[php] mt_rand and rand
After reading about rand() and mt_rand() I found that mt_rand is supposedly faster a "better random number generator". I did a small benchmark on the speed part and found that rand() is actually faster. I may do a larger benchmark to see the results in larger tests, but the one I did did show rand() was faster.
How I did the benchmark:
I wrote a small script for rand and mt_rand, both exactly the same except the function used. The script generated 1000 random numbers. Each script was run 1000 times, resulting in 1,000,000 random numbers generated for each function. After each test the execution time was inserted into a flat-file (two different ones, one for rand and another for mt_rand). Then an average was calculated and outputed. The result:
rand(): 0.0138205899 Seconds
mt_rand(): 0.0143556833267 Seconds
Granted, the difference isn't THAT large. But if you do generate random numbers alot, it would be nice to know.

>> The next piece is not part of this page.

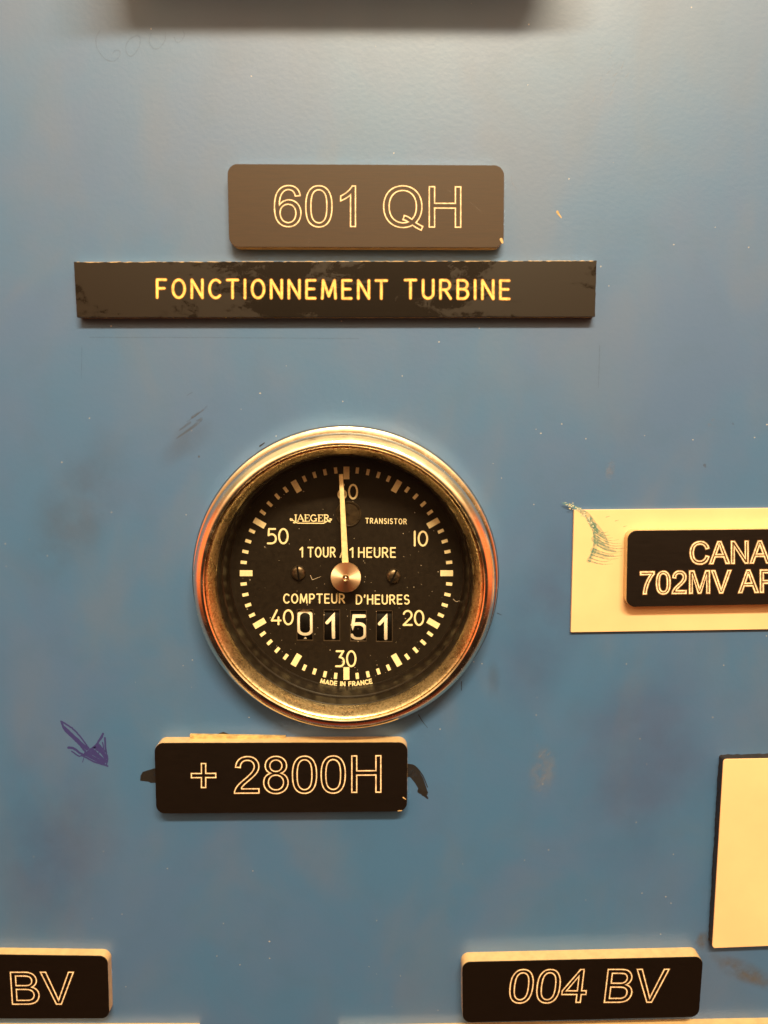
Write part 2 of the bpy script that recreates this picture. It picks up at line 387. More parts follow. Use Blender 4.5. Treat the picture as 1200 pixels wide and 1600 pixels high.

Now, there are several things that may effect this. I ran the script on a Windows 2000 machine running PHP 4.3.2 on Apache 2.0.44. All unnesessary programs were shut-down to decrease probability of change in CPU speeds. The machine has a ~450MHZ PII Processor with 256 MB SDRAM.
If anyone thinks I missed something, do tell. This is my first benchmark and its not really exact, just a basic idea.
EDIT:
I just did it where 10,000 random numbers where generated and the scripts where run 1000 times. Results:
rand(): 0.105950111747 Seconds
mt_rand(): 0.112276069045 Seconds
[James Logsdon]
Mark Hensler posted this at 07:11 — 22nd July 2003.
He has: 4,048 posts
Joined: Aug 2000
mt_rand() isn't suppose to be faster. It's suppose to generate a number that is closer to a true random number than rand() can.
necrotic posted this at 19:26 — 22nd July 2003.
He has: 296 posts
Joined: May 2002
Hmmm, maybe I shouldn't listen to the User Comments anymore, then?
"...You may also wish to switch to http://php.net/mt_rand which is faster..."
O well, was interesting to do the benchmark (or whatever you want to call it) anyway.